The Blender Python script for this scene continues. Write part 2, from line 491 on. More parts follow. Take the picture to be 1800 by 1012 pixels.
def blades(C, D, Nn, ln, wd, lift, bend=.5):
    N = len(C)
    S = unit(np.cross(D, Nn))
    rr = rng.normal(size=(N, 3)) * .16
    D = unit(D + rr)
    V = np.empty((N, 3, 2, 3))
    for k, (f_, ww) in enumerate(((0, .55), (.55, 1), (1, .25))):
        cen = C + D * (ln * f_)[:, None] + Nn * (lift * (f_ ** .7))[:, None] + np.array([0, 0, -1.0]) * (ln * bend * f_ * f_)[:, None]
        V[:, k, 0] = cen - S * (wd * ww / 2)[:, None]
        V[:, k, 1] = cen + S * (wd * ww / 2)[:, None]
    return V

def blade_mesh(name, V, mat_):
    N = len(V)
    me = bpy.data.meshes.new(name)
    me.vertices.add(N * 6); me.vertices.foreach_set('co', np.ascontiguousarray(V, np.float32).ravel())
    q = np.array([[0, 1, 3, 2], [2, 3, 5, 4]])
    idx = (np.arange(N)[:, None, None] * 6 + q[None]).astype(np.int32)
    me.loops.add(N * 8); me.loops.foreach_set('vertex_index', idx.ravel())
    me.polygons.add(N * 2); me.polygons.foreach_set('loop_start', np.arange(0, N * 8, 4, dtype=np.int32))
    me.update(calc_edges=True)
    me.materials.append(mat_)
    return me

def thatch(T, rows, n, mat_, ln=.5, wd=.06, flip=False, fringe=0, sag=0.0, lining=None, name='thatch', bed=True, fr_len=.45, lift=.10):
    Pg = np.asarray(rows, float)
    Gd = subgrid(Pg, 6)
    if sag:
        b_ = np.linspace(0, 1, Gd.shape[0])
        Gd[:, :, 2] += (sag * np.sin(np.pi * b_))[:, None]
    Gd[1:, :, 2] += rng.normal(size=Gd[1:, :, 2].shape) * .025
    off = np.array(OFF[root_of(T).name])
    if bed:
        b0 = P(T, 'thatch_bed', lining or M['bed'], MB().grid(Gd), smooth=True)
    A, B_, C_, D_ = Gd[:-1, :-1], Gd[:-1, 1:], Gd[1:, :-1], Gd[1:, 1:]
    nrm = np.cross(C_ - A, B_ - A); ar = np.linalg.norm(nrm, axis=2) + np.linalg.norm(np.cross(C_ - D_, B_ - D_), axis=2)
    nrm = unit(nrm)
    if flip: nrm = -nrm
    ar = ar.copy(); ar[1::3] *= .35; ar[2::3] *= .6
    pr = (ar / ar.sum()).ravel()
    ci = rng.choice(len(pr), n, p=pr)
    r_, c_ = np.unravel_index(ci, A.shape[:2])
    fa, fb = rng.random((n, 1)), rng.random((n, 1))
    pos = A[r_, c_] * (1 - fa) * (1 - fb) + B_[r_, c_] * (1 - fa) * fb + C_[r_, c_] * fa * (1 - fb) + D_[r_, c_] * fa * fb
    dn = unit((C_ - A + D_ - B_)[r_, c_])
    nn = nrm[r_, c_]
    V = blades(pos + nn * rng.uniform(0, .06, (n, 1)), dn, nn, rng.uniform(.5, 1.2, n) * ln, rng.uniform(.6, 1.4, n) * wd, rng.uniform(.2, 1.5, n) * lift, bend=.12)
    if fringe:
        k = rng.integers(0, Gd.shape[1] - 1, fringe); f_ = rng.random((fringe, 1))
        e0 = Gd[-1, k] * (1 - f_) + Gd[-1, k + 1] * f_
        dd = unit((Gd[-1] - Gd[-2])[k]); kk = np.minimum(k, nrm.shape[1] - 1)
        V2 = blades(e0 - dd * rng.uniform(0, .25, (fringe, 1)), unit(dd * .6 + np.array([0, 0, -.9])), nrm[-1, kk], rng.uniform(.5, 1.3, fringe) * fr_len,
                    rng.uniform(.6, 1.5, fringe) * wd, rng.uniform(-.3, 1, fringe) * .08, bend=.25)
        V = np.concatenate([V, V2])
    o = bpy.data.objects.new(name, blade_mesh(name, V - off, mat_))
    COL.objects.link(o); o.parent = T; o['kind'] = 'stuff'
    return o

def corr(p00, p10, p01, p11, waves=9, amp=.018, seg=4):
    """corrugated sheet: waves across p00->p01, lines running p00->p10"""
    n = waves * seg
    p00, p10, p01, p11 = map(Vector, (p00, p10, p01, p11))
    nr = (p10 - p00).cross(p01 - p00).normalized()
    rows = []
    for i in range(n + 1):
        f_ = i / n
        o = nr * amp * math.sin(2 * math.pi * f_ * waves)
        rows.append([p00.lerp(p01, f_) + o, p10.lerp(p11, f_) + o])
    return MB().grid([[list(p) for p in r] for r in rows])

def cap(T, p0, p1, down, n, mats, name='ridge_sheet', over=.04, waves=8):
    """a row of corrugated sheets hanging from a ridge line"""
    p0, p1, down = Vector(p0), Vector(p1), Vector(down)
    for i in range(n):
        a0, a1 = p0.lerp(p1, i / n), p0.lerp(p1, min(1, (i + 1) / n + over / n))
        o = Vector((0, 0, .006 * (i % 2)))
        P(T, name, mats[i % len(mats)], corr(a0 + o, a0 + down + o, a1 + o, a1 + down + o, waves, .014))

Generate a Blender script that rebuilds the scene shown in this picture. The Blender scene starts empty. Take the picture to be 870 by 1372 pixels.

> **What to produce**: Report each line in the data that holds the word "from".

> **Result**:
The Blender Python script for this scene continues. Write part 2, from line 491 on. More parts follow. Take the picture to be 1800 by 1012 pixels.
    """a row of corrugated sheets hanging from a ridge line"""